══ STORED ROWS
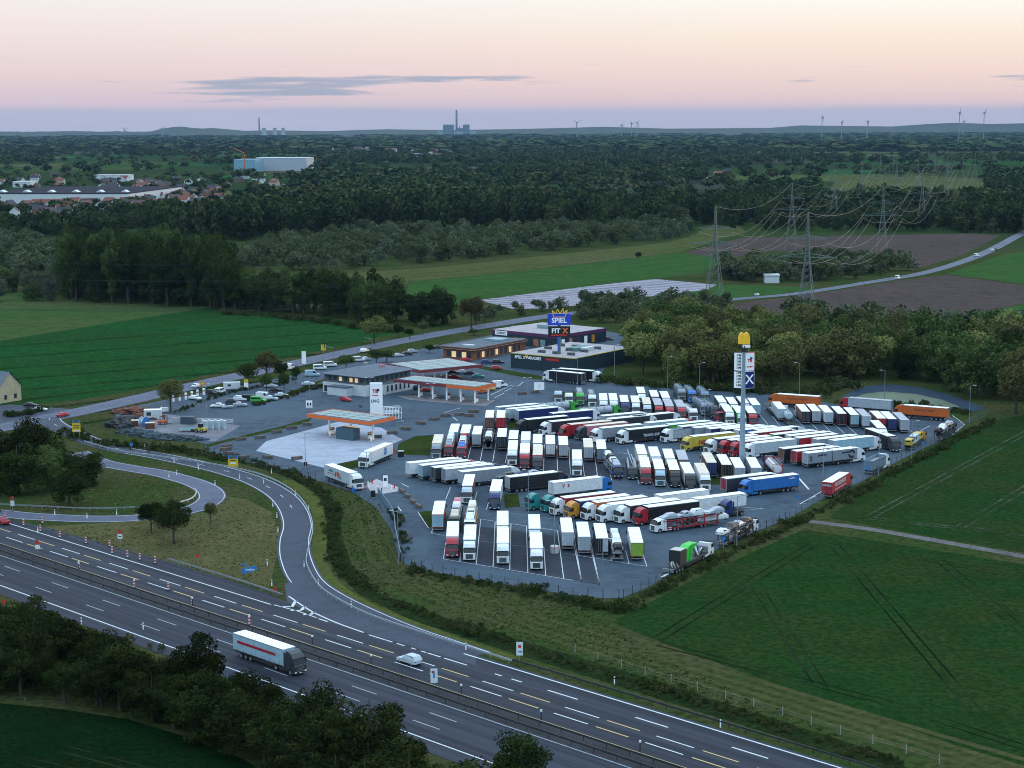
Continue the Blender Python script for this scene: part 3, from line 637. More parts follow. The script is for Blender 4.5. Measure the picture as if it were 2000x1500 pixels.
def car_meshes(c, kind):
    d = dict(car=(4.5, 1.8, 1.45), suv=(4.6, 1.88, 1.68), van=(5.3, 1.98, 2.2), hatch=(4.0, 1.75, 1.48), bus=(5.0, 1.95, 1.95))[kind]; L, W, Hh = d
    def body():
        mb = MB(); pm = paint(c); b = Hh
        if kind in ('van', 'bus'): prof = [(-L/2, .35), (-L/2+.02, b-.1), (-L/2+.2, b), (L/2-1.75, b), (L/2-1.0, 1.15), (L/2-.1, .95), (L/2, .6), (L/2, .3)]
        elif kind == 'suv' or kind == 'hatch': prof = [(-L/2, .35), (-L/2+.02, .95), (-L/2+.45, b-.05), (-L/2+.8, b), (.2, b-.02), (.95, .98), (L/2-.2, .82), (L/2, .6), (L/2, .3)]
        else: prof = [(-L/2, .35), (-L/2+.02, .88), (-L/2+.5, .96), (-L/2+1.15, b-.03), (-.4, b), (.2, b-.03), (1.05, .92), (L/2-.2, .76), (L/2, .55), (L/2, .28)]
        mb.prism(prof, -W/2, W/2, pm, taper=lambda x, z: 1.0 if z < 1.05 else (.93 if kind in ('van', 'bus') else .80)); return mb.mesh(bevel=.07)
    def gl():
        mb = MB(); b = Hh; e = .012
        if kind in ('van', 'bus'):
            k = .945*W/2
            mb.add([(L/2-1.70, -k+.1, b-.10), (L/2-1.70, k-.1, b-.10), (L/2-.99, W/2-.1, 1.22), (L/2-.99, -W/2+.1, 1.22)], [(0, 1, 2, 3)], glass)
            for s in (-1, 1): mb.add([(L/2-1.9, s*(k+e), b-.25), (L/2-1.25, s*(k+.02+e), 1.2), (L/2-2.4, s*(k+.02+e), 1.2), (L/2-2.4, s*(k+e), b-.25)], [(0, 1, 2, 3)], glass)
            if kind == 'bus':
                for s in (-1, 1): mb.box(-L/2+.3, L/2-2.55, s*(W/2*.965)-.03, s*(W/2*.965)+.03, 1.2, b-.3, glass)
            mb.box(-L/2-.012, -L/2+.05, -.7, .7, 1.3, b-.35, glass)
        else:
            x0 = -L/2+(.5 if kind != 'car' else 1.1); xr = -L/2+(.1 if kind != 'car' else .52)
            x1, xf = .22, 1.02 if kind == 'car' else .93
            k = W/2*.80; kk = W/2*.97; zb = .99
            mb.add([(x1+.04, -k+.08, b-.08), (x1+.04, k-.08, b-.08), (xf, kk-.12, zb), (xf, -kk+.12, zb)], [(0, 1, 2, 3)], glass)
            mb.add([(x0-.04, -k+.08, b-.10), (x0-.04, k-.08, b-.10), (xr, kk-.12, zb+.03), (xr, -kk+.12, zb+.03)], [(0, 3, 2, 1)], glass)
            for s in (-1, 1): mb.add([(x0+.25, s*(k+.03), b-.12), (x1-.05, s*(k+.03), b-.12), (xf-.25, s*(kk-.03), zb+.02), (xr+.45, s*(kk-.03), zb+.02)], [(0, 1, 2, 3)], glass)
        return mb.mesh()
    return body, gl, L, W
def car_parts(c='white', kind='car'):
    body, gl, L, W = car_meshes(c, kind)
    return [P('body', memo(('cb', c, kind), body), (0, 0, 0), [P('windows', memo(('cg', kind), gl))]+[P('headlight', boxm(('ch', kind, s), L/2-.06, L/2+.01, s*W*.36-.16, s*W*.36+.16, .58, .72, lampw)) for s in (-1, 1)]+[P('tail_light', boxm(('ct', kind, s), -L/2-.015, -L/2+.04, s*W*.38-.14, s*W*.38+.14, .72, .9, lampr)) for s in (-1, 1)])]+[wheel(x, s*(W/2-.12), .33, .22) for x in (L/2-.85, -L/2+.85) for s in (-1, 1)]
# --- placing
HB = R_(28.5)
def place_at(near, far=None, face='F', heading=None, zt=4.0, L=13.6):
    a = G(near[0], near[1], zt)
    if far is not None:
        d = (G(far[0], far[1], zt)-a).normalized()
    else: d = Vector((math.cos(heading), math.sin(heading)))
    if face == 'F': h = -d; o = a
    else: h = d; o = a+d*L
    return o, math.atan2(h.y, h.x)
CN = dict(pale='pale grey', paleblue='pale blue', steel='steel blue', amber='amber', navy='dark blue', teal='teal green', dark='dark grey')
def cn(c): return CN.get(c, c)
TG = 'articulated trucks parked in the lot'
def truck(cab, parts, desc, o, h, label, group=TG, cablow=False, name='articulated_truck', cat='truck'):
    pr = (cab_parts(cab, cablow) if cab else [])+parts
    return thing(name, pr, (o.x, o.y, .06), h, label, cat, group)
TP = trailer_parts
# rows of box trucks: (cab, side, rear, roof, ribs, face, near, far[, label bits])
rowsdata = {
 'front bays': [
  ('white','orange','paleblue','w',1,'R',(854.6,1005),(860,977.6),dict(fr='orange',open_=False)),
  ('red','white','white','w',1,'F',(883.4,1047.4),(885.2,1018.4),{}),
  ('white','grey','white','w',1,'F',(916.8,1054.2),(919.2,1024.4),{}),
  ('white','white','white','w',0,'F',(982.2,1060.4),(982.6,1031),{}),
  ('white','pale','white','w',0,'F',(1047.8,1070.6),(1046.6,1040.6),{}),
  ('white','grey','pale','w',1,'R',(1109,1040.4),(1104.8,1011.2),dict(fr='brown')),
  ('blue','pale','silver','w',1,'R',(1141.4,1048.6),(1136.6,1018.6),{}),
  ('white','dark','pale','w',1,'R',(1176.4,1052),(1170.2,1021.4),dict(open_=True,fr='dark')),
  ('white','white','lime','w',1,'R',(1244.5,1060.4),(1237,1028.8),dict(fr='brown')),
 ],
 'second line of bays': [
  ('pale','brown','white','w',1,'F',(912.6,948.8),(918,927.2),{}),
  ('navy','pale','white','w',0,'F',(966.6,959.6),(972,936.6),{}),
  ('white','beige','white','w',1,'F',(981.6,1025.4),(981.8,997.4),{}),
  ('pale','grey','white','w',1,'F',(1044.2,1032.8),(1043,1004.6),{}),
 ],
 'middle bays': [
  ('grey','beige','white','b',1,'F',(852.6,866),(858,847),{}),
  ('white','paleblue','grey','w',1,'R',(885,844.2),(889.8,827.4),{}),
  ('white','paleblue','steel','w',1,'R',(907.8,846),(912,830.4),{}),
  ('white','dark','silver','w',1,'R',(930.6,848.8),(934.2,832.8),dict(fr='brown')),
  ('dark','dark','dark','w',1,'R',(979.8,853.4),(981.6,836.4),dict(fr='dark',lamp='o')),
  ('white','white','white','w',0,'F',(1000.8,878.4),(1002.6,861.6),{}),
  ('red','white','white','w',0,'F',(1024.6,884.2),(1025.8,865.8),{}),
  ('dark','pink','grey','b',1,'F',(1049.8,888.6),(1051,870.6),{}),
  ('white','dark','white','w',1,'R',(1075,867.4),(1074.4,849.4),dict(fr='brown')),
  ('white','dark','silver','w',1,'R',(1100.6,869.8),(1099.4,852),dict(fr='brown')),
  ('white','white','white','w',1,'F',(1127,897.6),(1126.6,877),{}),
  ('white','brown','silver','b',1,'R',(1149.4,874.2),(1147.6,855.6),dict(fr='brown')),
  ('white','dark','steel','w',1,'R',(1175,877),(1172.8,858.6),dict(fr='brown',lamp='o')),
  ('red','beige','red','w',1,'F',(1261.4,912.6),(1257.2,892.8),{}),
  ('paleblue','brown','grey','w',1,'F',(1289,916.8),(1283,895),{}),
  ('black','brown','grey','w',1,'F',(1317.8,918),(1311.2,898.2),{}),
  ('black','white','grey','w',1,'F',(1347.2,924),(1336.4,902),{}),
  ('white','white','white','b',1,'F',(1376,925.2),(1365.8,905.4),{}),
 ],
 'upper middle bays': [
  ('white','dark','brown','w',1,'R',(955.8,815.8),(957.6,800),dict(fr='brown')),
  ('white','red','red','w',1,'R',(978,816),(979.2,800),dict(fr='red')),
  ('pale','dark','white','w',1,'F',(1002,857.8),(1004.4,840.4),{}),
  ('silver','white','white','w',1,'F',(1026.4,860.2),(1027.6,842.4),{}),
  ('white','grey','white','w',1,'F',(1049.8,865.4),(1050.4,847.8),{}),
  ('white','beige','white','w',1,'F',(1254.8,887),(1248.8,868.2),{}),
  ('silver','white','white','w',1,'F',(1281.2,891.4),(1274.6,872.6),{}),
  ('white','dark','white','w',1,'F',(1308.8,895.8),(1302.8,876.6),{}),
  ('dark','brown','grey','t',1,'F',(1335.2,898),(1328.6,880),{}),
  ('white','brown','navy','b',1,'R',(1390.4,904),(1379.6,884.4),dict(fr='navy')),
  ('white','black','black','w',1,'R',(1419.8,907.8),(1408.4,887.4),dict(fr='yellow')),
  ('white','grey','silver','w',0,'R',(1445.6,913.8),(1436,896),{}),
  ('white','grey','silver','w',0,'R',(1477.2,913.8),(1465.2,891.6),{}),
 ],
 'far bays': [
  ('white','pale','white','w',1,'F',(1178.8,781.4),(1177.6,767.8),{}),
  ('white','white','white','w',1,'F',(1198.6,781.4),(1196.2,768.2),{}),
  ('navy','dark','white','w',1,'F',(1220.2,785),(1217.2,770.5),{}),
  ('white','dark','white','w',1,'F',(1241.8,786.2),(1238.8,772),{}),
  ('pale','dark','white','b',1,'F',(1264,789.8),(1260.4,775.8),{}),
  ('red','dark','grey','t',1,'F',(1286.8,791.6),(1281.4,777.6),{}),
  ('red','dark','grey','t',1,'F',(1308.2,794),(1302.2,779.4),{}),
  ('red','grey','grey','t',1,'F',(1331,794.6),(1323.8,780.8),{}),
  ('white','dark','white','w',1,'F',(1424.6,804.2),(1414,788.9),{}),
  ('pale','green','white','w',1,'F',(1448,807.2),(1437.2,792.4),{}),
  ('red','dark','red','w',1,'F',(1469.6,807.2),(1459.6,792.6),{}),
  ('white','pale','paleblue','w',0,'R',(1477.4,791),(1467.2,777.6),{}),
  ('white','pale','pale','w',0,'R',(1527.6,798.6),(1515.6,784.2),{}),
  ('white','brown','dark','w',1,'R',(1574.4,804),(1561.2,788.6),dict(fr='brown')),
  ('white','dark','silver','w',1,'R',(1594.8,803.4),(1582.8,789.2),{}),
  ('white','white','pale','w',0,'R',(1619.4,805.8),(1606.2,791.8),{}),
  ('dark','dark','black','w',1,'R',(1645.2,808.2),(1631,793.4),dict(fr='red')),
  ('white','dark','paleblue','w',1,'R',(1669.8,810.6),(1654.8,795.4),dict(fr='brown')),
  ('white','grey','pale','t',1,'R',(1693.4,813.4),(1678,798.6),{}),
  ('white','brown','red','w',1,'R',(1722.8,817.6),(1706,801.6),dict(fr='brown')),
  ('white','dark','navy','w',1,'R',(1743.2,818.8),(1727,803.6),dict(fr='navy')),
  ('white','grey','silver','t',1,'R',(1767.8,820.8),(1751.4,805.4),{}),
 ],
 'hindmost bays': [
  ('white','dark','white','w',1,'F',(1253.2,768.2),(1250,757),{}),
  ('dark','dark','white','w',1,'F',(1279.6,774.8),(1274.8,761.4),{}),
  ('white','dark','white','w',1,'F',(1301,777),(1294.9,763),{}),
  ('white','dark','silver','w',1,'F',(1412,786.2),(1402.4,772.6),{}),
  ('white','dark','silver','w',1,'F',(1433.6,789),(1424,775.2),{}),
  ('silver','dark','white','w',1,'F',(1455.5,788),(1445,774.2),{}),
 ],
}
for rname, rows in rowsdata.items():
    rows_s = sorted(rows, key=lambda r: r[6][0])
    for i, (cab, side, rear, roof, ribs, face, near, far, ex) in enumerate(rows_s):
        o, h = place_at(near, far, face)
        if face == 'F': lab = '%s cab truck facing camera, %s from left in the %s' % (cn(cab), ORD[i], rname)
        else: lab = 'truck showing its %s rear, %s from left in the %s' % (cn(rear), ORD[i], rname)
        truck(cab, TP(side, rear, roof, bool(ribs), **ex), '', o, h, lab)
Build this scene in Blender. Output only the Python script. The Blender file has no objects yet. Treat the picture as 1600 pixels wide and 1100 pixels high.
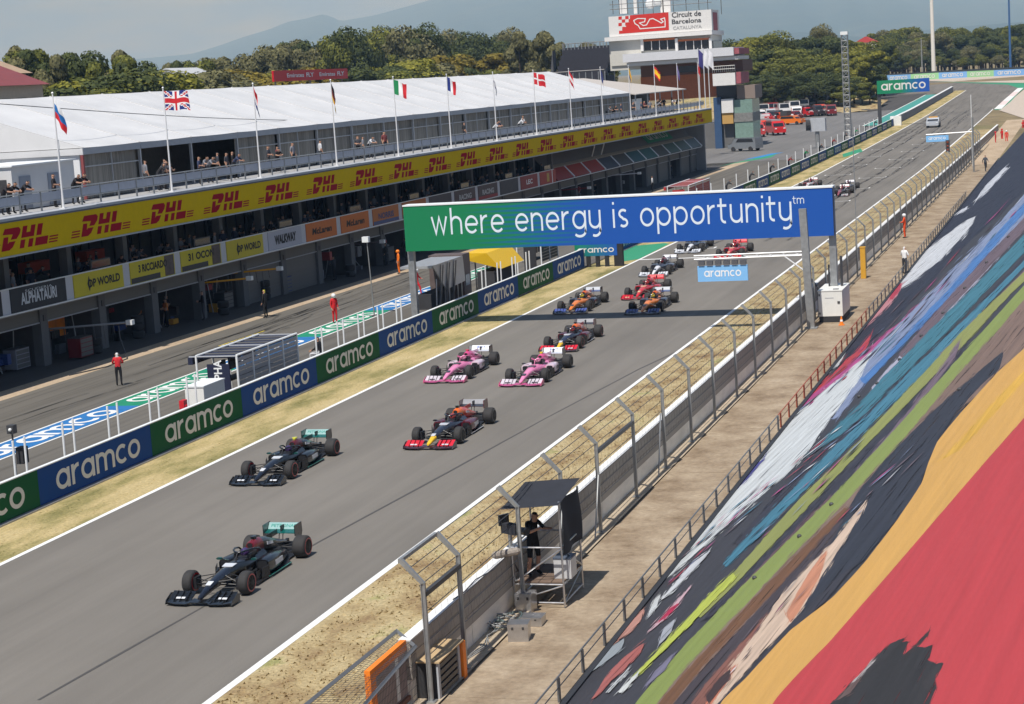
════
YOUR INSTRUCTIONS: Select every line in the material above where the string "this" occurs, and copy it.

SOLVED EXERCISE:
Continue the Blender Python script for this scene: part 3, from line 637. More parts follow. The script is for Blender 4.5. Measure the picture as if it were 2000x1500 pixels.
Build this scene in Blender. Output only the Python script. The Blender file has no objects yet. Treat the picture as 1600 pixels wide and 1100 pixels high.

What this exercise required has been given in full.